We may earn a commission when you buy through links in our articles. Learn more.

Rye Lane review (Sundance 2023) – a refreshing British rom-com

A refreshing twist on the traditional rom-com comes in this new British film set in South London, which is hilariously funny and gorgeous to look at.

Rye Lane

Our Verdict

A refreshing and extremely funny new British rom-com which uses the tropes brilliantly - with the kinds of characters and settings we don't usually see in the genre. The bold use of colour and heightened theatricality make Rye Lane fun and visually interesting. A very impressive debut from director Raine Allen Miller.

Sundance 2023 has been a great festival for crowd-pleasing British movies which prove that the UK has more to offer the world than period films about posh people. Three London-based new movies, all from debut feature-film directors demonstrate the variety of British people and places that we don’t usually see on the big screen. Sundance 2023 has offered us Polite Society (directed by Nida Manzoor), Scrapper (directed by Charlotte Regan), and now Rye Lane (directed by Raine Allen Miller).

Rye Lane takes traditional rom-com tropes and provides a refreshing spin on the material, with the kinds of characters and settings that we don’t usually get to see in the genre. Dom (David Jonsson) and Yas (Vivian Oparah) are both trying to get over – and possibly get revenge – on their exes. They meet at the gallery opening of a mutual friend and end up having the kind of magical day that seems to only exist in movies.

We’ve seen this kind of film set in New York over-and-over. But Rye Lane is set in the South London districts of Peckham and Brixton – and Dom and Yas end up walking around, going to markets, eating street food and gradually bonding over their recent break-ups.

Screenwriters Nathan Bryon and Tom Melia deserve most of the credit for how great of a comedy movie Rye Lane really is, because the script is extremely funny and authentically British (hearing “suck your Mum” in a Sundance movie really brings the British pride – sniff). Things spiral out of control at various points – with Dom being caught with his hands in a knicker-drawer, and them breaking into Yas’ ex-boyfriend’s apartment to retrieve a Tribe Called Quest album. But the dialogue keeps things grounded and real throughout, with Jonsson and Oparah’s performances ringing true.

As Dom and Yas tell each other anecdotes about their exes, the scenes are played out with heightened theatricality. Yas’s break up scene with her pretentious boyfriend plays out on a literal theatre stage, with Dom making up all of the members of the audience. When Dom and Yas pretend that they met doing karaoke and regale the story to Dom’s ex-girlfriend, it becomes a full-blown concert with hoards of screaming fans.

Rye Lane

Rye Lane is full of colour, even in non-theatrical scenes, and it’s great seeing parts of London that we don’t often see on cinema screens. The costume design by Cynthia Lawrence-John and production design by Anna Rhodes combine to make scenes pop without going to the extremes of something like Paddington – where nothing looks real. Rye Lane is reminiscent of Michaela Coel’s brilliant Chewing Gum in its bold use of colour.

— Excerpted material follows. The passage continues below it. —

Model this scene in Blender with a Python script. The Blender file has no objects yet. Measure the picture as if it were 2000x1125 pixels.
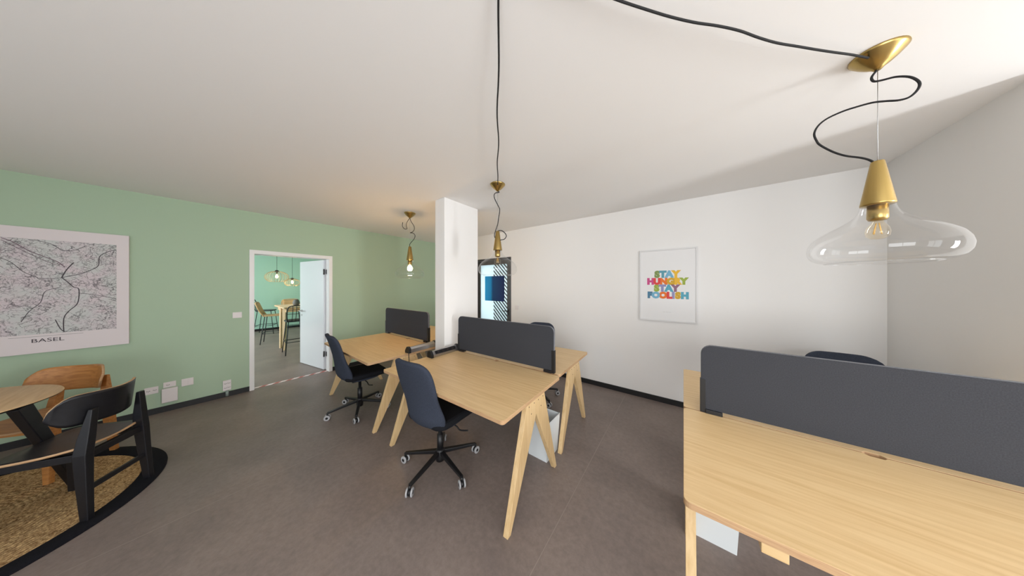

The soundtrack is another massive strength, with a backyard barbecue scene providing particular hilarity surrounding Terence Trent D’Arby’s Sign Your Name. Between Low End Theory and Sign Your Name, it feels as though the late 80s and early 90s may have been an influence on the film – not just in the music, but inspiring the use of colour (especially yellow and pink) as well.

Rye Lane

In terms of rom-com tropes – we’ve got the classic “pretending to be a couple,” as well as the “slowly falling for each other over the course of a day/night in a big city” and the “fight that leads to fall-out just before the big romantic finale.” Romance movie and book fans will delight in seeing the familiar tropes they love play out in a new way, in a setting not usually associated with the genre.

It’s so refreshing to see several British films at Sundance this year that shows a different side to the usual Downton Abbey or The Crown type fare that is often gobbled up in America and beyond. And in Rye Lane – to find a good rom-com (something we’ve been crying out to have more of for years) – that’s really funny, authentic and down-to-earth is something really special. The colour and theatricality feels like it comes from the place rather than forced upon it (looking at you Sex Education and Heartstopper). It’s not trying to be American, it’s a British rom-com, and proud of it.

Rye Lane

Rye Lane was partially funded by BBC Films and the BFI, it’s been picked up by Searchlight Pictures and will be coming to Hulu in the US and Disney Plus in the UK on March 31, 2023. It should prove to be very popular and deserves to be a big hit.